さて、この茶番のときのことです。やおらリーダーが「ここでメンバー紹介をします!」とはじめ、元SAKEROCKであるピアノの野村卓史を紹介したときに発した言葉が、自分にとって最高到達点でした。

「オレはお前と武道館に来れて本当に嬉しいぜ!」

そしてSAKEROCKのドラムでもある伊藤大地にも同じく、「お前とも来れて嬉しいぜ!」と。

さすがにこの言葉にはグッと来てしまいました。これは単純に昔からの仲間にかけた言葉ということではなく、そこに至るまでの長い歴史を知ることで、とっても深い言葉であったことに気づくのです。これについて、誇大妄想込みで説明したいと思います。

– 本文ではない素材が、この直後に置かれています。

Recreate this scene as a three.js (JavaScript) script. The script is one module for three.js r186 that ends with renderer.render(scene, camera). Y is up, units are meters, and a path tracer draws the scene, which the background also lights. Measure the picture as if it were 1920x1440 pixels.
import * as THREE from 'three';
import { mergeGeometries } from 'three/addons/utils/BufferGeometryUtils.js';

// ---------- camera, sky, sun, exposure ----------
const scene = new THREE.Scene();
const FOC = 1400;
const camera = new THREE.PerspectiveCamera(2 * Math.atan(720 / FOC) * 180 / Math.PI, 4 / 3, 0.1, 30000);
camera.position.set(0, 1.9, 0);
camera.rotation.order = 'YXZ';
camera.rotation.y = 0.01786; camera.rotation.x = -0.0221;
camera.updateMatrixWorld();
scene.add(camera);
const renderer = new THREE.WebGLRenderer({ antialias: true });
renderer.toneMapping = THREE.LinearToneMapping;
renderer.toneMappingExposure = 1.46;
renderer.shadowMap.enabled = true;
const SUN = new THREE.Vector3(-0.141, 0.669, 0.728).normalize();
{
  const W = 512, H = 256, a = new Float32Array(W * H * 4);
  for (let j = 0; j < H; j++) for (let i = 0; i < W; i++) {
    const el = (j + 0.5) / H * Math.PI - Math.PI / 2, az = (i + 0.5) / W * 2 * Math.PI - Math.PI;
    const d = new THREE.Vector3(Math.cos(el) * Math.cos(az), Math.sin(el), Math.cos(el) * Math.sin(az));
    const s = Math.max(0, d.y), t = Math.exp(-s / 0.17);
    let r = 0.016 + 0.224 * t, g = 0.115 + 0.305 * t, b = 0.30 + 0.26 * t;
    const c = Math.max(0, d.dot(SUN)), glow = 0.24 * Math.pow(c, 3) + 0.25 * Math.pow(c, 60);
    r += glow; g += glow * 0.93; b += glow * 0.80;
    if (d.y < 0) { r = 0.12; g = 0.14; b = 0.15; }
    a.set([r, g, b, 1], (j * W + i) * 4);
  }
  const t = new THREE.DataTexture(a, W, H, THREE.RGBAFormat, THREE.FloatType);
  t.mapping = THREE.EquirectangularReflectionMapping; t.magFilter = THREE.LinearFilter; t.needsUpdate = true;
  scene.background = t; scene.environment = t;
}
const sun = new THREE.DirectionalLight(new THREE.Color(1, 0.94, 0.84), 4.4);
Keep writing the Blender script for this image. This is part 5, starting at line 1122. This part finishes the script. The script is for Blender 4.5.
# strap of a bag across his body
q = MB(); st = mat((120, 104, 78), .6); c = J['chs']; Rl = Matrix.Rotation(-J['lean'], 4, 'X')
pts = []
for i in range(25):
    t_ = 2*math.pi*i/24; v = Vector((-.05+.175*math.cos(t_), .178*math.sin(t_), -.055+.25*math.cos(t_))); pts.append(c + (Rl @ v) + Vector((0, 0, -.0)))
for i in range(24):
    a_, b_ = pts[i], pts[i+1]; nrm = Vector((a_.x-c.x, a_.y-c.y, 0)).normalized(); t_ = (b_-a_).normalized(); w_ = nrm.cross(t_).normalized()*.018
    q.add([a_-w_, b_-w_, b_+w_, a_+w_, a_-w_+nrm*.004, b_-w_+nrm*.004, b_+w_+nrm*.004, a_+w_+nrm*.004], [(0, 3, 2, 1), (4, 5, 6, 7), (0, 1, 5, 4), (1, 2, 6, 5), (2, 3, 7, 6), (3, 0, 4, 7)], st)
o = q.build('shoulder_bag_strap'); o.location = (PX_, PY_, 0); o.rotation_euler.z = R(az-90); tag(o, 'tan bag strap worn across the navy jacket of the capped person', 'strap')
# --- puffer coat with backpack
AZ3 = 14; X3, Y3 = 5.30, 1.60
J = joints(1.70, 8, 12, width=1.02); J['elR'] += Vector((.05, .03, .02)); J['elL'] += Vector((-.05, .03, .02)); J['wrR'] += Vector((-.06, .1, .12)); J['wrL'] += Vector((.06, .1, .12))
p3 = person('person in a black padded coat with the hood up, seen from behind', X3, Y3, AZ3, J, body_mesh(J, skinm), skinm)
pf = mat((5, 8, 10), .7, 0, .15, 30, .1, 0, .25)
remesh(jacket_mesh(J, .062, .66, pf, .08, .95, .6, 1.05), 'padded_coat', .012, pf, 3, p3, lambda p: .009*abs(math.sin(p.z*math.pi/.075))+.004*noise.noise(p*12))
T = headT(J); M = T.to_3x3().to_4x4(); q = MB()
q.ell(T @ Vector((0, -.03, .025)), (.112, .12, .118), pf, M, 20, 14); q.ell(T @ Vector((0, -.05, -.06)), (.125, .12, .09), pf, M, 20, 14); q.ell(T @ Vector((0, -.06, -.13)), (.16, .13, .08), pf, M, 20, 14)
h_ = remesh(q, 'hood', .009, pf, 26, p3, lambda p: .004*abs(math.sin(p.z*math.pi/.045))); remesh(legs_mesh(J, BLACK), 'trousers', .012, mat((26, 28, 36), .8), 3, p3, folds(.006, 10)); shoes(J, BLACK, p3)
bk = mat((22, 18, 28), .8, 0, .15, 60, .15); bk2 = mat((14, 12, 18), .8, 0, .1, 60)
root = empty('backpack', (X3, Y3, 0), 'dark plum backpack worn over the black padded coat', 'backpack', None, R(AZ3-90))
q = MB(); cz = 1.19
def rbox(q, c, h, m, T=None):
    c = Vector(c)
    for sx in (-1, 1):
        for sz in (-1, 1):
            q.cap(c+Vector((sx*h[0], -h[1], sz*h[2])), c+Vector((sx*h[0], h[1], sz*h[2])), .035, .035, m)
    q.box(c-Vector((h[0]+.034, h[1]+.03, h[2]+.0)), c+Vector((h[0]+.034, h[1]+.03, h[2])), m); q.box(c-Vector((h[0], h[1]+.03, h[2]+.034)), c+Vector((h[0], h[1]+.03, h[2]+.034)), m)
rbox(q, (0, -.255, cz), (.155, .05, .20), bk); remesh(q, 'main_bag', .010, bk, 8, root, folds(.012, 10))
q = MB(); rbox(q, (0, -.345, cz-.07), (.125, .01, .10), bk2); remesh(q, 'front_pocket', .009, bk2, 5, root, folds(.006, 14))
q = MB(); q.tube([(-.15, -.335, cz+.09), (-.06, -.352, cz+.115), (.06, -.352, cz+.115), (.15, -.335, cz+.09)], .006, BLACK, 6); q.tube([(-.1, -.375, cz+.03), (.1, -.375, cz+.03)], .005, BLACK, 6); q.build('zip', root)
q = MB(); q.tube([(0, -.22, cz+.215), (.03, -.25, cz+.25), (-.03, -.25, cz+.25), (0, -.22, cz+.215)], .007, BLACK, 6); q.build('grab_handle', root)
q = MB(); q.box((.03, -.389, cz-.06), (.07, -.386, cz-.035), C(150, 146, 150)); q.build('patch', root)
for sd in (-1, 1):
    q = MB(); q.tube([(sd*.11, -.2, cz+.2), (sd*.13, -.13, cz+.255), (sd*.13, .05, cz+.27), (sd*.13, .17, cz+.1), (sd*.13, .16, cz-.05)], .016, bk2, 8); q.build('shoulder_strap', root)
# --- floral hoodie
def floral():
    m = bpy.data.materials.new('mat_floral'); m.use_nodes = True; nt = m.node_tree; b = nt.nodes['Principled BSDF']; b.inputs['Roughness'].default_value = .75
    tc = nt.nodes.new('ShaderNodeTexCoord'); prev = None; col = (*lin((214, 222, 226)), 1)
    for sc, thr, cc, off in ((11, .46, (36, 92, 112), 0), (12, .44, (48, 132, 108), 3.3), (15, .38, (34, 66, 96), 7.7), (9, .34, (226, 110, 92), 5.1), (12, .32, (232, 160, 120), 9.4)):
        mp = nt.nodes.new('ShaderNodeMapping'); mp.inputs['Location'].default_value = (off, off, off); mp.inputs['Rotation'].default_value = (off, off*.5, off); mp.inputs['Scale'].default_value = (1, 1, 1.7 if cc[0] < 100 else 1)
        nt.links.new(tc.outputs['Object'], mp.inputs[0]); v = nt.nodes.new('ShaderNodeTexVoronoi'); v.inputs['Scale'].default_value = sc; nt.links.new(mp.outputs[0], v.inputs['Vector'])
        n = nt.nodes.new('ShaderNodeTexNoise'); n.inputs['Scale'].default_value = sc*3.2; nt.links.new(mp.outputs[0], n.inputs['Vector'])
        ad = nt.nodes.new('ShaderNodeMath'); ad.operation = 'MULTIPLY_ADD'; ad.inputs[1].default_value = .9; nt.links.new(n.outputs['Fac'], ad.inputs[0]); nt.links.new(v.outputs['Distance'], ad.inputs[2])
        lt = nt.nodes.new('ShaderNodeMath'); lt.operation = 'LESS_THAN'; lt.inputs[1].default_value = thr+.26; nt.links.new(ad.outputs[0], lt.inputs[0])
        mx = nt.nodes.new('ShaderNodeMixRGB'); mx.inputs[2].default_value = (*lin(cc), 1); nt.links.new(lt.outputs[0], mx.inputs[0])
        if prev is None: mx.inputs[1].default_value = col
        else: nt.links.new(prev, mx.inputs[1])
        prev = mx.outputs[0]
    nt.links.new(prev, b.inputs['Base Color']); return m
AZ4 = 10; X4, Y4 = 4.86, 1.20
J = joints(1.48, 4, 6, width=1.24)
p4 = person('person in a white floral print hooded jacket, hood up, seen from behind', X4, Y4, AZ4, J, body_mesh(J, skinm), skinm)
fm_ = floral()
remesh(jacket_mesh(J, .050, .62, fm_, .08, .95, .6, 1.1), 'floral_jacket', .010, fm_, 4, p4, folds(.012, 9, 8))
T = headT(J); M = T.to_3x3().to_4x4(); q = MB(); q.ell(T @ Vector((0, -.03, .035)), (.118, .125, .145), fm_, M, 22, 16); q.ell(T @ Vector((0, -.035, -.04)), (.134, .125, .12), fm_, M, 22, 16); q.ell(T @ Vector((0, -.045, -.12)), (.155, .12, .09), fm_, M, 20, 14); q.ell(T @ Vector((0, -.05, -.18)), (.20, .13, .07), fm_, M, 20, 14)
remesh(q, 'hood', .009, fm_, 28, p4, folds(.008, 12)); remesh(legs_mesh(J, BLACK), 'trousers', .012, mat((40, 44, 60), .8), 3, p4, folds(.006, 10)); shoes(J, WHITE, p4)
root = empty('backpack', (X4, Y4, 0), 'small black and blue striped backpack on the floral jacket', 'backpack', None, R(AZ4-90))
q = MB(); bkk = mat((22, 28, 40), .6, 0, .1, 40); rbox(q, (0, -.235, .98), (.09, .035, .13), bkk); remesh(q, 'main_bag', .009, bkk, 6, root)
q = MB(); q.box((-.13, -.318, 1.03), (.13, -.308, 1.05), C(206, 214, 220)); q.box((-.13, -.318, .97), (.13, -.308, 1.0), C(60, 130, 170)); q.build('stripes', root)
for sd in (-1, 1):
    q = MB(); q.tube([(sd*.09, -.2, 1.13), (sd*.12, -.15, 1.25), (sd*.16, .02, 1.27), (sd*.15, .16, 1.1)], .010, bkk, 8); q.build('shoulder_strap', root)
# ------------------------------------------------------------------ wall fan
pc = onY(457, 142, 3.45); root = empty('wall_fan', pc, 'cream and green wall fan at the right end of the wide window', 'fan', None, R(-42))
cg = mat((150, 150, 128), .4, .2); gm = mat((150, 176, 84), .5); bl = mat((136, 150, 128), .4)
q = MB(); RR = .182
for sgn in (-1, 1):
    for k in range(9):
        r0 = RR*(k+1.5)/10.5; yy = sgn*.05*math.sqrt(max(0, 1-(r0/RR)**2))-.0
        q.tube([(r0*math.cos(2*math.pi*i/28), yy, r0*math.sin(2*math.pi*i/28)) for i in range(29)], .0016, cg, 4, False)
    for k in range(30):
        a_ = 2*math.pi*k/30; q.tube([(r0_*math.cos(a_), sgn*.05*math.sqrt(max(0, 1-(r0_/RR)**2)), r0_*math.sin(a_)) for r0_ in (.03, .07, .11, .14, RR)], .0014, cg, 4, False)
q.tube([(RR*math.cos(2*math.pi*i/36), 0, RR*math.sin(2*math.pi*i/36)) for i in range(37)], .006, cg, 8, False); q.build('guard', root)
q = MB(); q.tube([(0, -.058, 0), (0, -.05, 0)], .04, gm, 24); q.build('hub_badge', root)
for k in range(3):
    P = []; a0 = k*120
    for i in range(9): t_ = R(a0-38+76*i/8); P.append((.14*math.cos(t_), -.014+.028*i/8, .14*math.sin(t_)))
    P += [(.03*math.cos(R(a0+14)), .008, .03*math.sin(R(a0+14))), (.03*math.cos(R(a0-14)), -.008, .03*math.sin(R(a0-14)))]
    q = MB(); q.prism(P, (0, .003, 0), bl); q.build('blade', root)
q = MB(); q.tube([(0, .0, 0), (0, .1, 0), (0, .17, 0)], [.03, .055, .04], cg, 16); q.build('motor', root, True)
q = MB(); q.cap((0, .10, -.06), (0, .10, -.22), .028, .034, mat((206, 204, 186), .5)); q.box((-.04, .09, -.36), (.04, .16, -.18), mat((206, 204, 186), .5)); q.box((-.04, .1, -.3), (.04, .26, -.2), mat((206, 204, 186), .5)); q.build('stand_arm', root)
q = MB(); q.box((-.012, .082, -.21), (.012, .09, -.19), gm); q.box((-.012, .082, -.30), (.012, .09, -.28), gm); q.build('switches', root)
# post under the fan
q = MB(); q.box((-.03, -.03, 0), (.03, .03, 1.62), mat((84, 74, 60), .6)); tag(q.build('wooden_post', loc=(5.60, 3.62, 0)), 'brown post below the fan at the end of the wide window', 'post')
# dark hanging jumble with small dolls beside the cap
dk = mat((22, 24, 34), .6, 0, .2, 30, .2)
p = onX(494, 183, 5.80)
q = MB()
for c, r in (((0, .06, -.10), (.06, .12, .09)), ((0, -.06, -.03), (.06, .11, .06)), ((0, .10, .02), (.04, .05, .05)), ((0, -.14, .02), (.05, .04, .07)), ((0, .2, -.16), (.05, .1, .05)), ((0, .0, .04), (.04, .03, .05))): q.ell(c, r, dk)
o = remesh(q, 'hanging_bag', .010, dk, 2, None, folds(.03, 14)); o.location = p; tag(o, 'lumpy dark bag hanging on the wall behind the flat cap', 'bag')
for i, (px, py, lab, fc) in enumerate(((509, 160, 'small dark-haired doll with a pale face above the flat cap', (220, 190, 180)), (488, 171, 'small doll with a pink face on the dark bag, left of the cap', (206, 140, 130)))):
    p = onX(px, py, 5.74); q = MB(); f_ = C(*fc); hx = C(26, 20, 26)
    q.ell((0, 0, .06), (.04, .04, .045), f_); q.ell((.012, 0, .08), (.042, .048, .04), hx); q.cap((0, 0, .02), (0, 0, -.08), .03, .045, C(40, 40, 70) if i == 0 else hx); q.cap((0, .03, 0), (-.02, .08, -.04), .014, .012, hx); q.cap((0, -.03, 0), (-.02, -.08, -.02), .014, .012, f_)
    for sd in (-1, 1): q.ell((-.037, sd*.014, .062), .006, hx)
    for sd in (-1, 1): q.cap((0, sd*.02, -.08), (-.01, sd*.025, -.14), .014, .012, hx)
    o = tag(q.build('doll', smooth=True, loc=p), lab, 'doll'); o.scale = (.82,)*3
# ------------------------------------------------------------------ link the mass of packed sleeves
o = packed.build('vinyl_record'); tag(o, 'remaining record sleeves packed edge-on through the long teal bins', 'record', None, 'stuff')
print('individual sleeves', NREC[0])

星野リーダーが細野晴臣を知ったのは、元を辿れば野村卓史が高校生時代に自作した「細野晴臣ベスト」のカセットテープをコピーしてもらったことがきっかけで、意気投合した二人が中心となって組んだバンドが「SAKEROCK」でした。
しかし、アルバム「YUTA」制作途中で野村はあまりの制作環境のキツさに脱退。袂を分かつ形になってしまった二人。その後、野村はSAKEROCK関連のものをすべて捨てて音楽活動を一切止めてしまい、一時はパチスロ以外何もしないという生活までになっていました。それを救ったのが伊藤大地で、野村をサポートする形で結成したのが、ピアノとドラムの二人ユニットである「グッドラックヘイワ」。そのライブを見て改めて才能を再確認した星野と、ライブを見に来ていたことを知って「帰れよ!」と思っていた野村はその後、共通の友人の結婚式をきっかけに和解(ここまでの話はQuick Japan vol.65のP140「微笑ましくも真剣な仲直り」に詳しい)。
そこから再び野村はサポートという形でSAKEROCKに参加し、星野ソロでも当初はサポートとして参加していました。しかしグッドラックヘイワ休止を境にSAKEROCKや星野ソロのサポートから離れ、フリージャズ要素が強い「NATSUMEN*1」や敏腕プレイヤーが集結した大所帯プログレバンド「WUJA BIN BIN」といった荒くれ者揃いのバンドに加入するという“武者修行”の旅に出かけることに。そこから2年後、シングル『夢の外へ』で再びレコーディングに参加し、共にミュージックステーション出演などを経験し、星野の病気を挟んでついにライブに戻ってきたのが、今回の武道館でした。


―誰にも季節がある。
14年という長い歴史の積み重ねがあってこその関係。この紆余曲折のストーリーを知って聞く「オレはお前と武道館に来れて本当に嬉しいぜ!」という言葉は、「布施明コスプレ」というふざけた格好だったからこそ言えた本音だったのかもしれません。ステージ後方の大型ビジョンに映った、ちょっと困った笑顔を見せた野村卓史の顔は、一生忘れられません。
また、同時に心のどっかで「あぁ あいつも来てればなぁ*2」とよぎったのも否めない事実。ちなみに当日はSAKEROCK元ベースである田中馨ヤンカノイのライブ、そして浜野謙太はNHKの撮影でトリニダード・トバゴにいたようです。みんな、それぞれの時を過ごしている。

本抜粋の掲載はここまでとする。